KedaiPena.Com – Wakil Ketua Mahkamah Kehormatan Dewan (MKD) DPR RI Adies Kadir menegaskan, keputusan MKD mengabulkan permohonan perkara Peninjauan Kembali terhadap mantan ketua DPR RI Setya Novanto yang meminta untuk dipulihkan nama baiknya sudah tepat.
Demikian disampaikan Adies saat menanggapi adanya keputusan MKD baru-baru ini terkait pemulihan nama baik mantan ketua DPR RI Setya Novanto dalam kasus ‘Papa Minta Saham’.
“Saya kira keputusan MKD tersebut sudah tepat. Sebab, jika mengacu pada hasil putusan MK beberapa waktu lalu yang menyatakan, alat bukti rekaman yang di rekam bukan oleh penegak hukum adalah tidak sah, maka apa yang dituduhkan pada SN semuanya terbantahkan dengan adanya putusan MK tersebut,” tandas Wasekjen DPP Partai Golkar ini pada wartawan di Jakarta, ditulis Rabu (29/9).
Selain itu, lanjut dia, tuduhan bahwa SN melakukan pelanggaran etika juga tidak memiliki dasar yang kuat. “Melanggar etika dimananya? Tiba-tiba SN dihakimi dan dijatuhkan harkat serta martabatnya di depan publik, hanya dengan alat bukti rekaman yang pada hari ini benar-benar digugurkan oleh MK, jadi, kalau bicara soal etika itu bisa debatble. Akan lebih berdosa dan tidak beretika kita kalau terus menerus mendzolimi SN, dimana bukti utama yang diajukan pada saat proses persidangan MKD dulu ternyata tidak sah,” tegas Sekjen ormas MKGR ini.

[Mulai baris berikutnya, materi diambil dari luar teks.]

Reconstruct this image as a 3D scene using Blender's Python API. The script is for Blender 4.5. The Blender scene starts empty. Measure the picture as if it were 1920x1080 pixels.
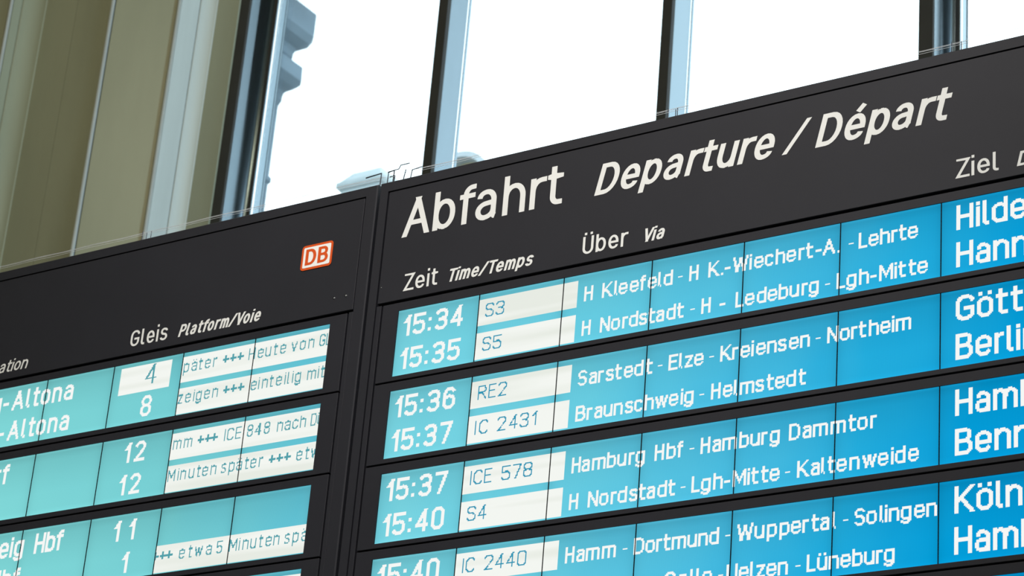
import bpy, bmesh, math, random
from mathutils import Vector, Matrix
random.seed(7)
S = bpy.context.scene
C = S.collection
H = 1.6                      # eye height of the photographer
D = 6.0                      # distance of the board plane

# ------------------------------------------------------------------ camera, world, lights, exposure
cam = bpy.data.cameras.new('camera')
cam.sensor_width = 36
cam.lens = 4764.67 / 1920 * 36
cam.clip_start = 0.1
cam.clip_end = 500
co = bpy.data.objects.new('camera', cam)
C.objects.link(co)
RIGHT = Vector((0.8343128, 0.54575123, 0.07795985))
DOWN = Vector((-0.16602481, 0.38358153, -0.90846077))
FWD = Vector((-0.52569754, 0.74499718, 0.41063523))
m3 = Matrix((RIGHT, -DOWN, -FWD)).transposed()
co.matrix_world = Matrix.Translation((0, 0, H)) @ m3.to_4x4()
cam.dof.use_dof = True
cam.dof.focus_distance = 7.75
cam.dof.aperture_fstop = 8.0
S.camera = co

w = bpy.data.worlds.new('overcast_sky')
S.world = w
w.use_nodes = True
bgn = w.node_tree.nodes['Background']
bgn.inputs[0].default_value = (0.80, 0.93, 1.0, 1)
bgn.inputs[1].default_value = 3.2

def area(name, loc, target, size, power, col):
    l = bpy.data.lights.new(name, 'AREA')
    l.shape = 'DISK'
    l.size = size
    l.energy = power
    l.color = col
    o = bpy.data.objects.new(name, l)
    o.location = loc
    o.rotation_euler = (Vector(target) - Vector(loc)).to_track_quat('-Z', 'Y').to_euler()
    C.objects.link(o)
    return o

area('hall_lamp', (2.5, -3.0, 12.5), (-4.2, 6, 5.0), 4.0, 230, (1.0, 0.90, 0.74))
sp = bpy.data.lights.new('board_spot', 'SPOT')
sp.energy = 4300
sp.color = (1.0, 0.965, 0.96)
sp.spot_size = math.radians(37)
sp.spot_blend = 1.0
sp.shadow_soft_size = 0.25
so = bpy.data.objects.new('board_spot', sp)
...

Adapun, kata dia, yang dipersoalkan adalah soal pertemuan SN dengan pejabat Freeport disalah satu hotel, hal tersebut juga sulit untuk dibuktikan kebenarannya.
“Sulit dibuktikan itu, apa benar ada pertemuan itu. Toh nyatanya rekaman maupun si pembawa rekaman yang menyerahkan ke MKD waktu itu bisa dikatakan ilegal dan terbantahkan dengan adanya putusan MK,” tandas dia.
Namun di satu sisi, kata dia, kalau berbicara asas kepatutan dan kepantasan anggota DPR pada umumnya jika melakukan pertemuan dengan siapapun yang menyangkut kepentingan masyarakan serta dapil yang di wakilinya, tidak menjadi masalah.
“Publik juga disatu sisi harus memahami ketika ada anggota DPR bertemu dengan perwakilan masyarakat atau konstituen, maka hal semacam itu merupakan suatu kewajaran karena anggota DPR kan wakil rakyat yang harus menerima rakyatnya kapanpun dan dimanapun. Kecuali, kalau anggota DPR bertemu seseorang di tempat hiburan malam, bar, panti pijat, baru itu bisa dikatakan melanggar etika,” terang Adies.